▸ Exercise
Without including the pictures, copy out every line below.
___ Stored data
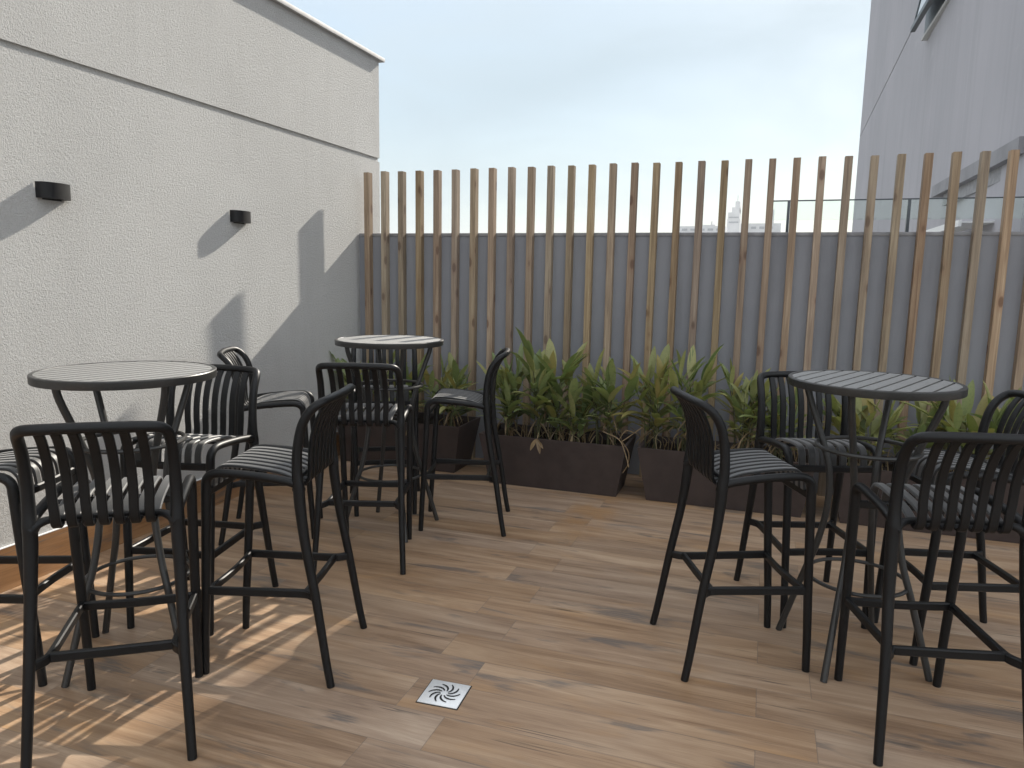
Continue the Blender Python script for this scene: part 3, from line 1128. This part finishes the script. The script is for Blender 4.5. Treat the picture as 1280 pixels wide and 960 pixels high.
# balcony slabs low on the facade
bm = bmesh.new()
add_box(bm, fx(10) - .10, fx(10) + .5, 8.45, 12.4, 2.76, 2.92)
link("balcony_slab", bm, SLABM, nb, smooth=False)
bm = bmesh.new()
add_box(bm, fx(10) - .02, fx(10) + .5, 8.5, 12.0, 2.60, 2.76)
link("slab_soffit", bm, CAPDARK, nb, smooth=False)
bm = bmesh.new()
for k in range(6):
    y0 = 9.3 + k * .30
    add_box(bm, fx(10) - .34, fx(10) - .01, y0, y0 + .28, 2.17, 2.19)
add_box(bm, fx(10) - .37, fx(10) - .34, 9.25, 11.1, 2.13, 2.20)
link("white_awning", bm, SLABW, nb, smooth=False)

# distant city blocks seen between the slats
DY = 260.0
def city(name, label, parts, wins, y=DY, d=14.0):
    t = thing(name, label, "building", (0, y, -7))
    bm = bmesh.new()
    for i, (x0, x1, zt) in enumerate(parts):
        add_box(bm, x0 * y, x1 * y, .03 * i, d - .05 * i, .01 * i, zt * y + 8.5)
    link("walls", bm, CITY, t, smooth=False)
    for x0, x1, z0, z1 in wins:
        bm = bmesh.new()
        add_box(bm, x0 * y, x1 * y, -.12, .1, z0 * y + 8.5, z1 * y + 8.5)
        link("window_band", bm, CITYD, t, smooth=False)
    return t


city("tower_block", "pale stepped tower far away between two slats", [(-.0540, -.0382, .0790), (-.0535, -.0390, .0872), (-.0490, -.0395, .0935), (-.0450, -.0395, .1010)],
     [(-.0520, -.0400, .0735, .0755), (-.0520, -.0400, .0800, .0815)], DY + 30)
a_ = thing("antenna", "thin antenna on top of the pale stepped tower", "antenna", (-.0425 * 290, 291, .1010 * 290 + 1.5))
bm = bmesh.new()
tube(bm, [(0, 0, 0), (0, 0, 2.2)], .09, 6)
link("mast", bm, CITYD, a_)
city("apartment_block", "long low pale block far away, left of the stepped tower", [(-.115, -.0560, .0700), (-.0740, -.0725, .0760), (-.085, -.0690, .0715)],
     [(-.111 + .011 * k, -.111 + .011 * k + .007, .0640, .0668) for k in range(5)], DY)
city("apartment_block", "low pale block far away, right of the stepped tower", [(-.0370, .0120, .0730), (-.0050, .0030, .0900)],
     [(-.034 + .010 * k, -.034 + .010 * k + .006, .0660, .0690) for k in range(4)], DY - 10)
______
▸ Finished task
Continue the Blender Python script for this scene: part 3, from line 1128. This part finishes the script. The script is for Blender 4.5. Treat the picture as 1280 pixels wide and 960 pixels high.
# balcony slabs low on the facade
bm = bmesh.new()
add_box(bm, fx(10) - .10, fx(10) + .5, 8.45, 12.4, 2.76, 2.92)
link("balcony_slab", bm, SLABM, nb, smooth=False)
bm = bmesh.new()
add_box(bm, fx(10) - .02, fx(10) + .5, 8.5, 12.0, 2.60, 2.76)
link("slab_soffit", bm, CAPDARK, nb, smooth=False)
bm = bmesh.new()
for k in range(6):
    y0 = 9.3 + k * .30
    add_box(bm, fx(10) - .34, fx(10) - .01, y0, y0 + .28, 2.17, 2.19)
add_box(bm, fx(10) - .37, fx(10) - .34, 9.25, 11.1, 2.13, 2.20)
link("white_awning", bm, SLABW, nb, smooth=False)

# distant city blocks seen between the slats
DY = 260.0
def city(name, label, parts, wins, y=DY, d=14.0):
    t = thing(name, label, "building", (0, y, -7))
    bm = bmesh.new()
    for i, (x0, x1, zt) in enumerate(parts):
        add_box(bm, x0 * y, x1 * y, .03 * i, d - .05 * i, .01 * i, zt * y + 8.5)
    link("walls", bm, CITY, t, smooth=False)
    for x0, x1, z0, z1 in wins:
        bm = bmesh.new()
        add_box(bm, x0 * y, x1 * y, -.12, .1, z0 * y + 8.5, z1 * y + 8.5)
        link("window_band", bm, CITYD, t, smooth=False)
    return t


city("tower_block", "pale stepped tower far away between two slats", [(-.0540, -.0382, .0790), (-.0535, -.0390, .0872), (-.0490, -.0395, .0935), (-.0450, -.0395, .1010)],
     [(-.0520, -.0400, .0735, .0755), (-.0520, -.0400, .0800, .0815)], DY + 30)
a_ = thing("antenna", "thin antenna on top of the pale stepped tower", "antenna", (-.0425 * 290, 291, .1010 * 290 + 1.5))
bm = bmesh.new()
tube(bm, [(0, 0, 0), (0, 0, 2.2)], .09, 6)
link("mast", bm, CITYD, a_)
city("apartment_block", "long low pale block far away, left of the stepped tower", [(-.115, -.0560, .0700), (-.0740, -.0725, .0760), (-.085, -.0690, .0715)],
     [(-.111 + .011 * k, -.111 + .011 * k + .007, .0640, .0668) for k in range(5)], DY)
city("apartment_block", "low pale block far away, right of the stepped tower", [(-.0370, .0120, .0730), (-.0050, .0030, .0900)],
     [(-.034 + .010 * k, -.034 + .010 * k + .006, .0660, .0690) for k in range(4)], DY - 10)